Objective
Quote, with no changes, the lines that run from the top of the material to the line with "from mathutils import Vector, Matrix", both included.

Given data
━━━━━━━━━━━━━━━━━━━━
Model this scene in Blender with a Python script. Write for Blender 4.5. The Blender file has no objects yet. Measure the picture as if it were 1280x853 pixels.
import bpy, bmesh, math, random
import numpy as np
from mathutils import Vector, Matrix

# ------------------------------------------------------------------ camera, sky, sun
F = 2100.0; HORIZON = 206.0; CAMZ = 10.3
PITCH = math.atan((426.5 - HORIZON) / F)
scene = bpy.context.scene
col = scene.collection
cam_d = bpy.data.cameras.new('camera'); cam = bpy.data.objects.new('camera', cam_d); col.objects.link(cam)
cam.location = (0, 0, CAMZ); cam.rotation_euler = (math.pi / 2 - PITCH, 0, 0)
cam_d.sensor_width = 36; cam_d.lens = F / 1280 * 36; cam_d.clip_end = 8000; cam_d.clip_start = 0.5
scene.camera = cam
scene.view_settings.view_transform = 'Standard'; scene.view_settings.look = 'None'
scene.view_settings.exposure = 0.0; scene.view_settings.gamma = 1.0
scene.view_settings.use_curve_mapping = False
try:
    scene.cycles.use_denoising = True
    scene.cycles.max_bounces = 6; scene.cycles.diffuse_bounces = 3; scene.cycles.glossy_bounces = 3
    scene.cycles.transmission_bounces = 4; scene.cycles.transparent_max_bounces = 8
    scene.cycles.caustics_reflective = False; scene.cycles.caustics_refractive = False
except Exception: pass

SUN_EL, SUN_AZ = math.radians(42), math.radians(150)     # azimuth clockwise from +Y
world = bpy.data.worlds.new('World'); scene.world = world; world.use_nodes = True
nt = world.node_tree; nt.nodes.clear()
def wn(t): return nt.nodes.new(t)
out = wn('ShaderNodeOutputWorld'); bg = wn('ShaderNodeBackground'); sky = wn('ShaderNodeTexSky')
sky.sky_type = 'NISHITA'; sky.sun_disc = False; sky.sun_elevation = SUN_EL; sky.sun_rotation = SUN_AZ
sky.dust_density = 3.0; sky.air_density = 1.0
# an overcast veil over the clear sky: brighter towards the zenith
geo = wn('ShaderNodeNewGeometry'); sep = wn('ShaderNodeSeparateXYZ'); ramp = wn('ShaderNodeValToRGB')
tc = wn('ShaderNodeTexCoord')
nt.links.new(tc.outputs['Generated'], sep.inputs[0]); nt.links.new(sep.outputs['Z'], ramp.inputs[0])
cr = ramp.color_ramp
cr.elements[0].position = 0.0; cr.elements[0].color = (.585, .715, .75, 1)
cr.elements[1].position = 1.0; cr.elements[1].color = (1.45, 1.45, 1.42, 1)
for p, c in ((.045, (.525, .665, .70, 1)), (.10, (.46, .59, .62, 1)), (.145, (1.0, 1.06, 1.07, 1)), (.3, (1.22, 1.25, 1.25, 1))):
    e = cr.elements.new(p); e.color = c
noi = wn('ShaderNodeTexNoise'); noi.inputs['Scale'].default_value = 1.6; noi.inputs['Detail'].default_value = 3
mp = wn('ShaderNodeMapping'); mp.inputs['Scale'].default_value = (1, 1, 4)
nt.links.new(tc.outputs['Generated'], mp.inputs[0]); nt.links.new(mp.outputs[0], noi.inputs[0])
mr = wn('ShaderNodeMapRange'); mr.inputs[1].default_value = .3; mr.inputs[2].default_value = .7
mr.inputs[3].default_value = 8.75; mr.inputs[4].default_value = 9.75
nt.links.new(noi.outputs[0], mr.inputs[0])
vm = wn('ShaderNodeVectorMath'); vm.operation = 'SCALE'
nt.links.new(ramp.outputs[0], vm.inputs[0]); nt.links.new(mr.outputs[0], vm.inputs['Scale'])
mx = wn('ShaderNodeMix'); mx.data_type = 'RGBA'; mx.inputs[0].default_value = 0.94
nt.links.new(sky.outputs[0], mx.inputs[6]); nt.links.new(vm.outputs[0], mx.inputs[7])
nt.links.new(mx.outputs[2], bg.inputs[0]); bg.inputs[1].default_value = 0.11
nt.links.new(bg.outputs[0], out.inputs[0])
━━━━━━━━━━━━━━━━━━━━
Final result
Model this scene in Blender with a Python script. Write for Blender 4.5. The Blender file has no objects yet. Measure the picture as if it were 1280x853 pixels.
import bpy, bmesh, math, random
import numpy as np
from mathutils import Vector, Matrix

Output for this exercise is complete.